The play of children is magical – but we are not children.

This, here in the living room, is our club. Here is where us few elite sit and create and discuss, casting arbitrary values and assumptions on works and ideas. We assume we know and that others don’t. This is our clique.

The clique is void. Null.

As a clique we cannot change a thing, we cannot render any alteration to any genuine bourgeoisie – like this, we can only perpetuate it. We must grasp art with both hands and fly it like the flags of the revolution.

If one only speaks of war, no war will ever come. If one merely plans for change, then no change shall ever come to effect. If we sit and quietly deride others, then art is as strong as a foam sword in the middle of a gun fight.

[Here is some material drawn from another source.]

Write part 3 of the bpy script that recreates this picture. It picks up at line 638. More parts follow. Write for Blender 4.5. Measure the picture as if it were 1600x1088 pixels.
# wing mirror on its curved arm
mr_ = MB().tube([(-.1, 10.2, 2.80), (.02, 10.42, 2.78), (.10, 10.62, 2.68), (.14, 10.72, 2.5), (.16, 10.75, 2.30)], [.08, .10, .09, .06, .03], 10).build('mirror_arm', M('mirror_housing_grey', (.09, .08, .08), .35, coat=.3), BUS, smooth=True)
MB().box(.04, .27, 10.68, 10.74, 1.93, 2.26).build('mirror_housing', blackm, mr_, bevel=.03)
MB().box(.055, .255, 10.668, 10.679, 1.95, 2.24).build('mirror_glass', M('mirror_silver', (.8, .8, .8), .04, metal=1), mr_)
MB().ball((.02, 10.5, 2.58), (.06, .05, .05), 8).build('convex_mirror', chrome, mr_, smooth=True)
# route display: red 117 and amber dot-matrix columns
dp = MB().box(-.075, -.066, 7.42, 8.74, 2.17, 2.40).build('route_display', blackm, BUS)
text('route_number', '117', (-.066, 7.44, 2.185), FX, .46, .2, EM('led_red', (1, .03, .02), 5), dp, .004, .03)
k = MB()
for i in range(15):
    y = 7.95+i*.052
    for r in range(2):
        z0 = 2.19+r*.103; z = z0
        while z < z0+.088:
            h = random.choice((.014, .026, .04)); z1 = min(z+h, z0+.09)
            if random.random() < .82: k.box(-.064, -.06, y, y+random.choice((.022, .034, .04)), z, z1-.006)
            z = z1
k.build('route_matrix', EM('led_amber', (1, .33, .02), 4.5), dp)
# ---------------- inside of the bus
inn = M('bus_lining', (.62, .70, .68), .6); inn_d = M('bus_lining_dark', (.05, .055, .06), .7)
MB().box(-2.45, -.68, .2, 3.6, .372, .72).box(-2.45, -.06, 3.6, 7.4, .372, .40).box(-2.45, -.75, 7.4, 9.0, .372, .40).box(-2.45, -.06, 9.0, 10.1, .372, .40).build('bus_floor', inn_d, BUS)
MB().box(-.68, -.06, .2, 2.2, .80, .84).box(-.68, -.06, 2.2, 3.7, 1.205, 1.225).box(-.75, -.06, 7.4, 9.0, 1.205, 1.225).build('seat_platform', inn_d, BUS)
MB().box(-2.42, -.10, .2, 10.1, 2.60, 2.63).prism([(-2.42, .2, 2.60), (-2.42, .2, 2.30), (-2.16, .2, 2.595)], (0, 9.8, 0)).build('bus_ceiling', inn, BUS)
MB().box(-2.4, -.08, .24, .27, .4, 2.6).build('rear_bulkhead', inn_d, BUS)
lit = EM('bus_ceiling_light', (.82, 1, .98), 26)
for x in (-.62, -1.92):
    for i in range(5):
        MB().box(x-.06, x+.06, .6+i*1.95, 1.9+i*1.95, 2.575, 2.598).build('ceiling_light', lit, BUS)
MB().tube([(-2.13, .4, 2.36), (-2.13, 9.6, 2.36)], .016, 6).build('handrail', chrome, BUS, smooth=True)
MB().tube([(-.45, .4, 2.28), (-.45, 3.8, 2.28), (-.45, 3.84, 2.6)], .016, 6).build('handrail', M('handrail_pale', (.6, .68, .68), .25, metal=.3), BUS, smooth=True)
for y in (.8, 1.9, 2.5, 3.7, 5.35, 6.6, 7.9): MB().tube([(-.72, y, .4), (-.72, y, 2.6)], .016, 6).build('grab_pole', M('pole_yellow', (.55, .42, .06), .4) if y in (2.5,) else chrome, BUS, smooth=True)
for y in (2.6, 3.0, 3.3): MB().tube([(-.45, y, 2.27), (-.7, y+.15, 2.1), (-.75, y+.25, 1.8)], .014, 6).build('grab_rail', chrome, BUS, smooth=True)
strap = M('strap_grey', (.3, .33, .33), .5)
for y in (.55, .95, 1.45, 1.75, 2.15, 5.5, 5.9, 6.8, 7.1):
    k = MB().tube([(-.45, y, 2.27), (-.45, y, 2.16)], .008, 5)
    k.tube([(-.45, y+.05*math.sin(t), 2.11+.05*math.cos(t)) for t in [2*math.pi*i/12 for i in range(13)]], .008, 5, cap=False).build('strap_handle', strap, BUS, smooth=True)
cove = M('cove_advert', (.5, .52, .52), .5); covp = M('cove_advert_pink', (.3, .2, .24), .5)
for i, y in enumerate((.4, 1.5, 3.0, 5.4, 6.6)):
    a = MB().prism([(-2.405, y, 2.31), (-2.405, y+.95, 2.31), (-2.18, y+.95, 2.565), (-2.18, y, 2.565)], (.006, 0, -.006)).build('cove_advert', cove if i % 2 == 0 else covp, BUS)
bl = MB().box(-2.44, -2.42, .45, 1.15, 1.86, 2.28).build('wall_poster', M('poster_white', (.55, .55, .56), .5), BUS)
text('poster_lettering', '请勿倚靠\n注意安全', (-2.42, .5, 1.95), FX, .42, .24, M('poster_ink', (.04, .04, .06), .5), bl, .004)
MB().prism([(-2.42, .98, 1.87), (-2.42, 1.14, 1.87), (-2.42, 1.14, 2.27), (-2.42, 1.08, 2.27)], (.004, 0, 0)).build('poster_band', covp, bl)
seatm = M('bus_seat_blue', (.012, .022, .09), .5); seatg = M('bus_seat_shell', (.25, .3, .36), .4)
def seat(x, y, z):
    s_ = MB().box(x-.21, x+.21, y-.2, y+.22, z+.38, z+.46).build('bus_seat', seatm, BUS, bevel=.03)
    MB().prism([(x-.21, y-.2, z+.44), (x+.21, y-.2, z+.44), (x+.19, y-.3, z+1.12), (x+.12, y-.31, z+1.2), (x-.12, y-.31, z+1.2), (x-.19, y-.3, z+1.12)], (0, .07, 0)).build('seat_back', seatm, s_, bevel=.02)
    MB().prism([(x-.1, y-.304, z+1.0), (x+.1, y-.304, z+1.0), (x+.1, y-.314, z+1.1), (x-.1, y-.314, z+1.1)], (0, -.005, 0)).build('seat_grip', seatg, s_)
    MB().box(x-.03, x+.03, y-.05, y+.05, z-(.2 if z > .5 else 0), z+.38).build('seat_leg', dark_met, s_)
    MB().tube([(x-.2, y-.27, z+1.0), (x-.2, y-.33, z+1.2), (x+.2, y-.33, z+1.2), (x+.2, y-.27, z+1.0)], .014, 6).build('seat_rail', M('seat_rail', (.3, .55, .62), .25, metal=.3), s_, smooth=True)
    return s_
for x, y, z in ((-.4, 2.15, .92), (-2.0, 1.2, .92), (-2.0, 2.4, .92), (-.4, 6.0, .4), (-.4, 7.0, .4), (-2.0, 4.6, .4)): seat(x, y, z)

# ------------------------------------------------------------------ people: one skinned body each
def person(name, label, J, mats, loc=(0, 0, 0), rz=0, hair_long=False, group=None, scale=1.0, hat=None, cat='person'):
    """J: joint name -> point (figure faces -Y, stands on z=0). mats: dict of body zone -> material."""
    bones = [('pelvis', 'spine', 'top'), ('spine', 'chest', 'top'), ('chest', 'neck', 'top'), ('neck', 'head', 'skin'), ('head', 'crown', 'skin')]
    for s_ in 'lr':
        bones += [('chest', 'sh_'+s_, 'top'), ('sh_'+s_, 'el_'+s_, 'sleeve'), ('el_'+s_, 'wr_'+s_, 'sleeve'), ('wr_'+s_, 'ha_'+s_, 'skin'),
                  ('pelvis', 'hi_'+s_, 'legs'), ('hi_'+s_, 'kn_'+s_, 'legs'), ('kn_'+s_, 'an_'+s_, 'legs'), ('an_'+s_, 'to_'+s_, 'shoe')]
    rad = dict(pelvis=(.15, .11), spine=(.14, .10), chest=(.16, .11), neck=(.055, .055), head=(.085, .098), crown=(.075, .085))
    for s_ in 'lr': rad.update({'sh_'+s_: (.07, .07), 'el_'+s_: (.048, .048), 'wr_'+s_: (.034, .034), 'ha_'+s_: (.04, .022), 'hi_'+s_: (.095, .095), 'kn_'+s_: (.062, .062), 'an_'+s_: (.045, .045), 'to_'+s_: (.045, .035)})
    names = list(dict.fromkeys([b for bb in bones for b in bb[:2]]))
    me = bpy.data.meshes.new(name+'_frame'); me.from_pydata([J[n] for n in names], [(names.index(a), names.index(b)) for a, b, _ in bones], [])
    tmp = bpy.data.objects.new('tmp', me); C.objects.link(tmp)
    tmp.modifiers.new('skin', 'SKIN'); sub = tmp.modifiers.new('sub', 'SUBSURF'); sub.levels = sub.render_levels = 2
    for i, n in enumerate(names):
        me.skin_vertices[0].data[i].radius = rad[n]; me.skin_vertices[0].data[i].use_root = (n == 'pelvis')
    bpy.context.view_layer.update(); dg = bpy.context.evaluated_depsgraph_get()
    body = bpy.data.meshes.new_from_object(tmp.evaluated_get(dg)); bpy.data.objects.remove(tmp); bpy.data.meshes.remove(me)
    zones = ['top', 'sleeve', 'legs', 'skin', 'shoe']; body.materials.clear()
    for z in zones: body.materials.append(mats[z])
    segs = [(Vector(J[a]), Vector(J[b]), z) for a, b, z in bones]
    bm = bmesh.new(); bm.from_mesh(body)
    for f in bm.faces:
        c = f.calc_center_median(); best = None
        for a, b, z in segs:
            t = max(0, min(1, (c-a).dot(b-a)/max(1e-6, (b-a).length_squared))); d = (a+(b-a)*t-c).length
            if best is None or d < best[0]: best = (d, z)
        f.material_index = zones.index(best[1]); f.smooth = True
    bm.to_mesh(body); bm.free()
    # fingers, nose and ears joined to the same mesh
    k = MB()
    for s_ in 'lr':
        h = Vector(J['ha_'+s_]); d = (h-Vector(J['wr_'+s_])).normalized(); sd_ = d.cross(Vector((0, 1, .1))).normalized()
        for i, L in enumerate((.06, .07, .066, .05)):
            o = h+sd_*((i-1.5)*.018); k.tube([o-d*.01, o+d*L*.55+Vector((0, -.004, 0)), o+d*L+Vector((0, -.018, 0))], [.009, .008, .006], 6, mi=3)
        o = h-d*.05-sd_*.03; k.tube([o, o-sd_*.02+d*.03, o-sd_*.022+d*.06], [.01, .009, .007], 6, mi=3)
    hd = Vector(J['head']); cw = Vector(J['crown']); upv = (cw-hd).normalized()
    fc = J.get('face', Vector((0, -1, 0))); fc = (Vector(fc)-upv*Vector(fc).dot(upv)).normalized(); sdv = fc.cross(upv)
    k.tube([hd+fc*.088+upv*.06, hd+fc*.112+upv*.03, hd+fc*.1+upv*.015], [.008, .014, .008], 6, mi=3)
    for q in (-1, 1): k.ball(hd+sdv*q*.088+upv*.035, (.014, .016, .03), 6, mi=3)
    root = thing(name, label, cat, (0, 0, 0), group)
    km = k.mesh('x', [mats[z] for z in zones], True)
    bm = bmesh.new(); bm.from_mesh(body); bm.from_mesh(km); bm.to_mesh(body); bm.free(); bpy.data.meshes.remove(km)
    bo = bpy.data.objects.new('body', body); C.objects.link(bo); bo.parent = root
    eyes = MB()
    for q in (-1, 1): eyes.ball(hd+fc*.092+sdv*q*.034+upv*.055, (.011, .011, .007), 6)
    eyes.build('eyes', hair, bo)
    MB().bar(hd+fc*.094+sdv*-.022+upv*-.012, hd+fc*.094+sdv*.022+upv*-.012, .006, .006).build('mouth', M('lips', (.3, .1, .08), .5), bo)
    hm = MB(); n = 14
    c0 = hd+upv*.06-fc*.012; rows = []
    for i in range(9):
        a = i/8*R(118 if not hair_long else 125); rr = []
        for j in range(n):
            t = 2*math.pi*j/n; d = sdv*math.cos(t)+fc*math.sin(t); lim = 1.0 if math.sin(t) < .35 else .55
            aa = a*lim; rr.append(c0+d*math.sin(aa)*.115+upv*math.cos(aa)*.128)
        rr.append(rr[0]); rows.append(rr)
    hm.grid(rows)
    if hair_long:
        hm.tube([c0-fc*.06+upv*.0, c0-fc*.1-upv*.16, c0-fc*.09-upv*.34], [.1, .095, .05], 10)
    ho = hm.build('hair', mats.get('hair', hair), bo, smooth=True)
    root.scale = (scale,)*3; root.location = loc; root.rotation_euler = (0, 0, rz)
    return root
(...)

Art is live, it can only be realised in the visceral reaction through the eyes of the viewer. We can only measure the meaning of our art through the change in heartbeats, the rush of blood, the dilation of pupils or the pricking of tears. We can only work towards an end product. Sitting quietly in our armchairs and thinking, alone in our basements making – this is not art. The art exists with the viewer, not the maker.

We must make and we must show and it must be bold and real. What we make and show to people, this is our revolution. Our art must be the flags, the guns, the terrifying reality of change. We must pick up pace and gain a momentum.

There is no momentum in sitting cooing at hardening wax or whispering at inks dry.

This is only how we wait for the death of our fallow ideas.